China in 2010: Be prepared for some great opportunities

Contrasts abound in China

The recent announcement by the powers that be in China that the RMB will have its pegging to the US Dollar loosened has received a mixed response from world markets. In the long-term it is safe to assume that there will be an appreciation in the value of the RMB, which will ultimately lead to increased costs of manufacture in China. When we add this to the already increasing costs of labour in China over the past two years, it is bad news for western companies looking to achieve super low cost manufacture in China. The Flip side to this is obviously that foreign products imported into China will now become more affordable. This is an indication of the gradual evolution of the Chinese market – a market that no longer is just a place of low cost manufacture, but a global marketplace in which Australian companies should be taking advantage.

In the past decade there have been many analysts who have suggested that the Chinese economy is overheating, and that it surely can’t sustain GDP growth rates around 10% for the long term. Surely it is a bubble that is going to burst they said…. has the bubble burst? The answer to that question is a definitive NO in 2010. The GFC was as good a time as any to be the catalyst for an economic meltdown in China, particularly as the major western developed economies in North America and Europe went into economic free fall. Demand for Chinese goods from these markets would collapse, and as a consequence so would the Chinese economy collapse. This has clearly not occurred, in large part to the Chinese Governments successful economic stimulus package, as well as the growing demand for Chinese goods amongst the emerging Chinese middle class. Times are still good in China and with the Shanghai World Expo 2010 on show, China wants the world to know what opportunities lie at its doorstep.

Consumers aplenty in Beijing

China is no longer JUST the cheap manufacturing centre of the world, it is a growing and exciting market in its own right.  The emergence of the middle class in China, has seen a demand for western products grow, shopping malls, with everyday western brands are springing up in cities all over China, from Urumqi in the North West, to Guangzhou in the South East of China. It is not just the cheap western brands like KFC and McDonald’s either, you will find malls filled with the latest HP computers, Canon and Nikon Cameras, Apple MP3 players, as well as Rolex watches,  Carrefour Shopping centres, and Nike clothing ranges. These malls are mostly filled with the real deal, not the ethically questionable counterfeit products of these same brands in China. That is not to suggest that there are not issues with counterfeit products in China, but in general they have moved on from the mainstream malls where the middle class are shopping. China is screaming out for brands and products to fill its shelves, and Australian products hold a crucial market advantage.

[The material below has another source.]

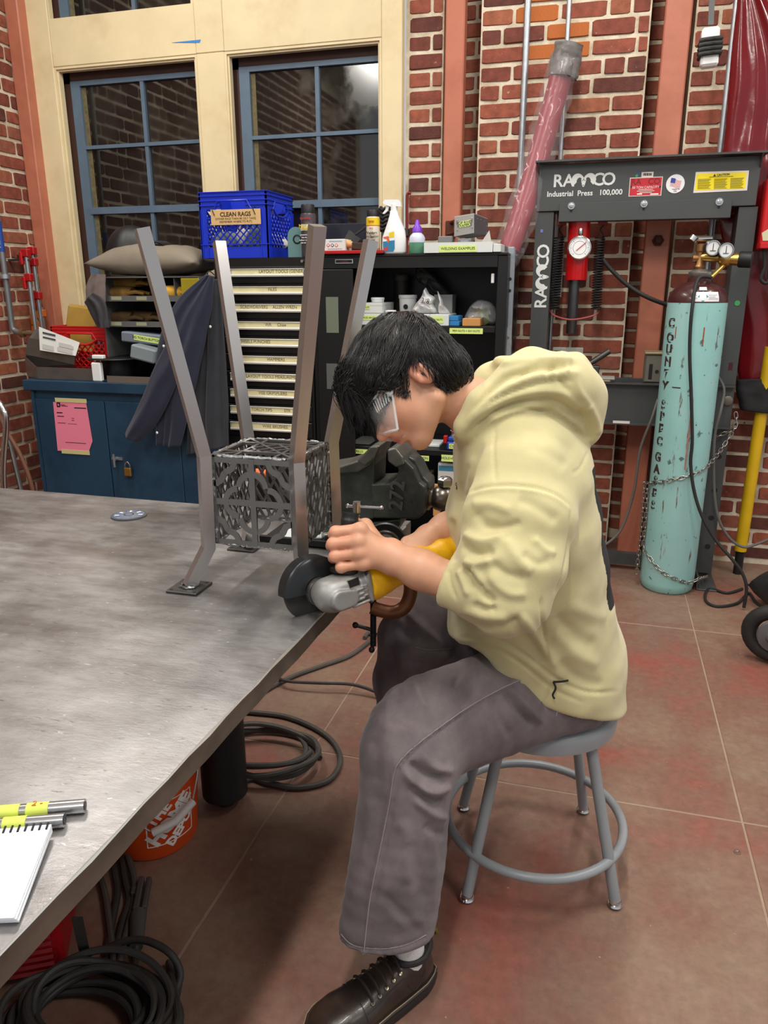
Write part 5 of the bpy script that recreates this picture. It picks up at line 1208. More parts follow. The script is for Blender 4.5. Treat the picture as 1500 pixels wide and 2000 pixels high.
# blocks on the bed
zbed = zu + .001
t = thing('arbor_block', 'slotted steel arbor block on the press bed beside the gas cylinder', 'block')
a, b, c, d = rect(1259, 693, 1301, 746, PY - .02)
MB().box(a, b, PY - .02, PY + .1, zbed, d, .006).build('block', mat('grey_block', (120, 116, 106), .45, .5, var=.15), t)
q = rect(1267, 711, 1274, 741, PY - .021); MB().box(q[0], q[1], PY - .0212, PY - .0195, q[2], q[3], .003).build('slot', ink, t)
q = P(1283, 726, Y=PY - .0205); MB().lathe(q, -YA, [(.009, 0), (.009, .001), (0, .001)], 14).build('hole', ink, t)
MB().box(a - .006, b, PY - .026, PY + .1, d, d + .012, .004).build('cap', mat('worn_block', (150, 138, 110), .45, .5), t)
t = tag(MB().obox((P(1108, 700, Y=PY + .1)[0], PY + .11, P(1108, 700, Y=PY)[2] - .03), (.075, 0, 0), (0, .01, 0), (0, 0, .075), .003).build('grey_plate', mat('light_plate', (150, 148, 142), .6)), 'grey metal plate standing on the press bed behind the hood', 'metal plate')
a, b, c, d = rect(1136, 740, 1195, 748, PY - .045)
for i, (x0_, x1_, z0_, z1_, mm) in enumerate(((1140, 1192, 0, .01, mat('worn_block', (150, 138, 110), .45, .5)), (1165, 1200, .011, .02, mat('light_plate', (150, 148, 142), .6)))):
 tag(MB().box(P(x0_, 745, Y=PY)[0], P(x1_, 745, Y=PY)[0], PY - .045, PY + .06, zbed + z0_, zbed + z1_, .002).build('flat_bar', mm), ('tan flat bar on the press bed behind the hood', 'pale flat bar stacked on the tan one on the press bed')[i], 'metal bar')
t = thing('v_block', 'dark steel block on the press bed right of the hood', 'block')
q = P(1150, 722, Y=PY)
MB().box(q[0] - .03, q[0] + .05, PY + .0, PY + .07, zbed + .021, zbed + .07, .003).build('block', dark_steel, t)
MB().cyl((q[0] - .0, PY + .03, zbed + .078), (q[0] + .09, PY + .05, zbed + .14), .014, 10).build('rod', dark_steel, t)

# ================================================================== GAS CYLINDER
GX, GY = P(1310, 1120, Y=3.735)[0], 3.735
GR = .5 * (P(1416, 640, Y=GY)[0] - P(1299, 640, Y=GY)[0])
GX = .5 * (P(1414, 640, Y=GY)[0] + P(1300, 640, Y=GY)[0])
def cyan_material():
 m = mat('cyan_cylinder_paint', (146, 196, 192), .42, var=.07, vscale=6, col2=(150, 192, 190), bump=.03, bscale=40)
 nt = m.node_tree; N = nt.nodes; L = nt.links; b = N['Principled BSDF']; src = b.inputs['Base Color'].links[0].from_socket
 tc = N.new('ShaderNodeTexCoord'); mp = N.new('ShaderNodeMapping'); mp.inputs['Scale'].default_value = (22, 22, 3.2); L.new(tc.outputs['Object'], mp.inputs[0])
 n = N.new('ShaderNodeTexNoise'); n.inputs['Scale'].default_value = 1.3; n.inputs['Detail'].default_value = 7; n.inputs['Roughness'].default_value = .65; L.new(mp.outputs[0], n.inputs['Vector'])
 r = N.new('ShaderNodeValToRGB'); r.color_ramp.elements[0].position = .615; r.color_ramp.elements[1].position = .66; L.new(n.outputs[0], r.inputs[0])
 mx = N.new('ShaderNodeMix'); mx.data_type = 'RGBA'; L.new(r.outputs[0], mx.inputs[0]); L.new(src, mx.inputs[6]); mx.inputs[7].default_value = (*lin((112, 84, 76)), 1)
 n2 = N.new('ShaderNodeTexNoise'); n2.inputs['Scale'].default_value = 30; n2.inputs['Detail'].default_value = 5; L.new(tc.outputs['Object'], n2.inputs['Vector'])
 r2 = N.new('ShaderNodeValToRGB'); r2.color_ramp.elements[0].position = .655; r2.color_ramp.elements[1].position = .70; L.new(n2.outputs[0], r2.inputs[0])
 m2 = N.new('ShaderNodeMix'); m2.data_type = 'RGBA'; L.new(r2.outputs[0], m2.inputs[0]); L.new(mx.outputs[2], m2.inputs[6]); m2.inputs[7].default_value = (*lin((84, 110, 110)), 1)
 L.new(m2.outputs[2], b.inputs['Base Color']); return m
m_cyan = cyan_material(); m_maroon = mat('maroon_paint', (66, 34, 34), .3, var=.15, coat=.2)
gc = thing('gas_cylinder', 'tall cyan gas cylinder with a maroon shoulder chained to the press', 'gas cylinder')
zg = P(1355, 592, Y=GY - GR)[2]; zsh = P(1380, 545, Y=GY)[2]
MB().lathe((GX, GY, 0), ZA, [(GR * .86, 0), (GR * .95, .012), (GR, .045), (GR, zg)], 56).build('body', m_cyan, gc)
MB().lathe((GX, GY, zg), ZA, [(GR, 0), (GR * .985, .022), (GR * .9, .047), (GR * .74, .068), (GR * .55, .080), (GR * .43, .088), (GR * .42, .104), (GR * .36, .107)], 48).build('shoulder', m_maroon, gc)
zn = zg + .107
MB().lathe((GX, GY, zn), ZA, [(.04, 0), (.05, .012), (.05, .022), (.03, .032), (.02, .034)], 20).build('neck_ring', mat('aluminium', (170, 168, 164), .35, .8), gc)
# stencilled letters down the side
def wrap(body, an, z, size, m):
 c = bpy.data.curves.new('lettering', 'FONT'); c.body = body; c.size = size; c.align_x = 'CENTER'; c.align_y = 'CENTER'; c.resolution_u = 3; c.offset = .0032
 t_ = bpy.data.objects.new('lettering', c); me = bpy.data.meshes.new_from_object(t_); bpy.data.objects.remove(t_)
 bm = bmesh.new(); bm.from_mesh(me); bmesh.ops.triangulate(bm, faces=bm.faces[:])
 bmesh.ops.subdivide_edges(bm, edges=bm.edges[:], cuts=1)
 bmesh.ops.delete(bm, geom=[f for f in bm.faces if abs(f.calc_center_median().x - .004) < size * .055], context='FACES')      # stencil bridge
 for v in bm.verts:
  a_ = an + v.co.x / GR; v.co = Vector((GX + (GR + .0007) * math.cos(a_), GY + (GR + .0007) * math.sin(a_), z + v.co.y))
 bm.to_mesh(me); bm.free(); return obj('stencil_letter', me, m, gc)
m_st = mat('stencil_paint', (58, 40, 38), .7, var=.3, vscale=60)
seq = [('C', 632), ('O', 661), ('U', 684), ('N', 708), ('T', 733), ('Y', 756), ('S', 793), ('P', 816), ('E', 840), ('C', 865), ('G', 896), ('A', 920), ('S', 943), ('E', 968), ('S', 992)]
view = math.atan2(-GY, -GX)
la = view - math.acos(0) * .0
# angle whose image position is 18 px right of the left edge near the top
best = min(((abs(pr((GX + GR * math.cos(q), GY + GR * math.sin(q), 1.3))[0] - 1313), q) for q in [view + .02 * i for i in range(-75, 75)]))[1]
for ch, y in seq:
 z = P(1313, y, Y=GY - GR * .7)[2]; wrap(ch, best, z, .056, m_st)
zd = P(1325, 758, Y=GY - GR)[2]
mb = MB(); g = [[(GX + (GR + .0008) * math.cos(q), GY + (GR + .0008) * math.sin(q), zd + z) for q in [best + .33 + .028 * i for i in range(12)]] for z in (-.0025, .0025)]; mb.sheet(g); mb.build('stencil_dash', m_st, gc)
def patch(an0, an1, z0, z1, m, nm, r_of=lambda z: GR, off=.001):
 g = [[(GX + (r_of(z) + off) * math.cos(q), GY + (r_of(z) + off) * math.sin(q), z) for q in [an0 + (an1 - an0) * i / 10 for i in range(11)]] for z in [z0 + (z1 - z0) * j / 4 for j in range(5)]]
 return MB().sheet(g).build(nm, m, gc)
m_rust = mat('rust_chip', (146, 78, 48), .8, var=.3, vscale=40)
patch(view + .30, view + .345, 1.17, 1.25, m_rust, 'rust_chip'); patch(view - .655, view - .62, 1.2, 1.25, m_rust, 'rust_chip'); patch(view + .17, view + .235, .62, .94, mat('scrape', (160, 122, 112), .6, var=.3, vscale=50), 'scrape')
shr = lambda z: np.interp(z - zg, [0, .022, .047, .068, .08], [GR, GR * .985, GR * .9, GR * .74, GR * .55])
bl = patch(view - .12, view + .75, zg + .006, zg + .046, mat('plate_white2', (224, 224, 226), .5), 'hazard_label', shr)
patch(view + .02, view + .32, zg + .053, zg + .066, mat('plate_white2', (224, 224, 226), .5), 'hazard_label', shr)
q_ = view + .17; zc_ = zg + .027
def onsh(a_, z, o=.002): return (GX + (shr(z) + o) * math.cos(a_), GY + (shr(z) + o) * math.sin(a_), z)
MB().add([onsh(q_ - .17, zc_), onsh(q_, zc_ - .024), onsh(q_ + .17, zc_), onsh(q_, zc_ + .024)], [(0, 1, 2, 3)]).build('hazard_diamond', mat('label_teal2', (40, 130, 150), .5), bl)
for a0, a1, z in ((.34, .68, .034), (.34, .6, .027), (.36, .7, .019), (-.1, -.02, .032), (-.1, -.01, .022)):
 mb = MB(); mb.sheet([[onsh(view + a0 + (a1 - a0) * i / 6, zg + z + h, .0022) for i in range(7)] for h in (-.002, .002)]); mb.build('print_line', mat('pale_print', (150, 150, 150), .7), bl)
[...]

Australian products, are generally favourably looked upon in China, notwithstanding the recent political confrontations over mining. Australia and China have a special relationship, due to the ongoing and necessary minerals export to China, and if you are in that industry I don’t have to tell you how keen the Chinese are for your produce! Australia is the clean, green, land of opportunity for the Chinese, and Australian companies should be leveraging this perception.  The main thing to remember with China is that it is a HUGE market, of over 1.3 Billion people, and so just about any product or industry will have a market opportunity in China. So think about how your product could appeal to a Chinese market. Do you want a piece of the action?

The challenge with China is to make sure you undertake due diligence in your investigations into the potential opportunities, while ensuring your company is managing your risk. China can be a daunting place, and many companies have been ripped off by not preparing correctly before entering the market.  The Scout motto of Be Prepared is a good motto to consider for business in China. Once you’re prepared then China definitely is Open for Business.